En 1896, le Service de renseignements du Bureau d’état-major prit contact avec les polices cantonales, dans le but de bénéficier d’une collaboration de ces administrations en matière de contre-espionnage.122 L’Etat-major général voulait que les polices cantonales surveillent les personnes soupçonnées d’espionnage vivant en Suisse ainsi que les lâchers de pigeons voyageurs. Cette pratique était en effet interdite pour les pigeons étrangers depuis l’émission d’une circulaire par le Département militaire fédéral le 14 août 1890. Dans la zone frontière, les polices cantonales avaient aussi pour tâche de collecter des renseignements à l’étranger concernant les constructions en matière de voies de communication et de fortifications. Elles devaient encore signaler les mouvements de troupes repérés et donner des indications sur les personnes de confiance susceptibles de travailler en tant qu’agents de renseignement pour le compte de l’Etat-major général.

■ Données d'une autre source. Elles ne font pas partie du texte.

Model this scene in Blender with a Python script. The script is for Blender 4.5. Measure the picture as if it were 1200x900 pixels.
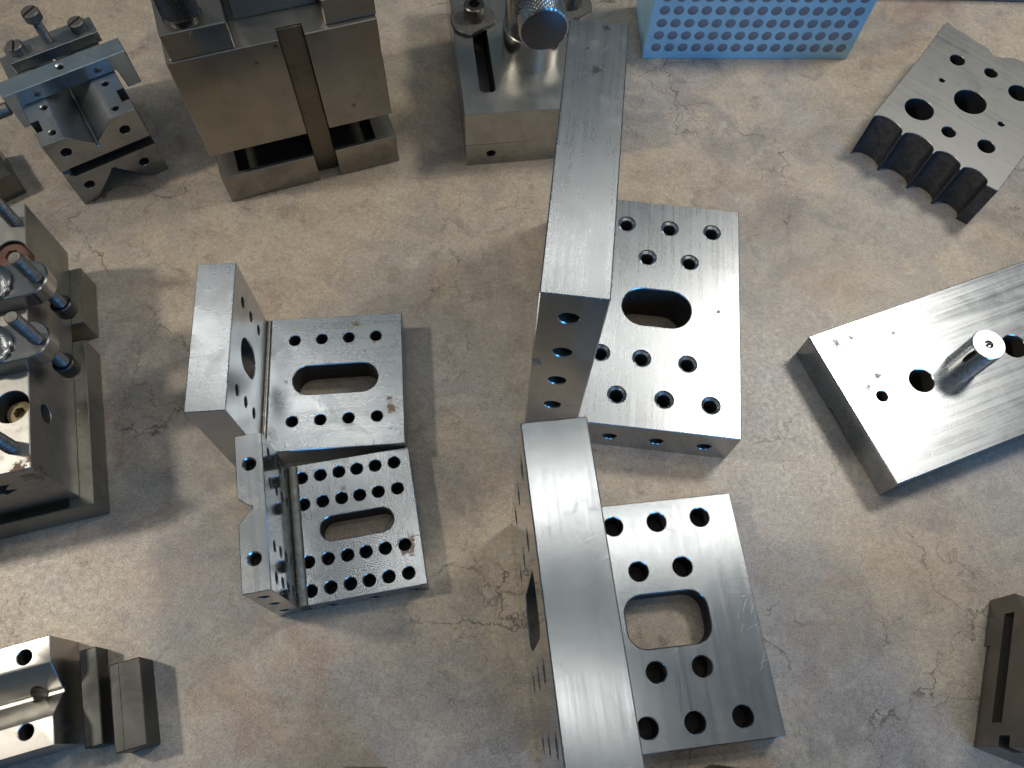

La documentation archivistique ne permet pas d’évaluer le fonctionnement de ce Service qui employait des fonctionnaires fédéraux et des fonctionnaires cantonaux. Nous possédons cependant une appréciation faite par Keller dans son mémoire de 1901 sur le Service de renseignements.123 Il considérait que cette structure avait fonctionné de manière passable, d’autant qu’elle n’avait pas nécessité de dépenses. Elle avait tiré toute sa force de la collaboration entre employés de l’administration.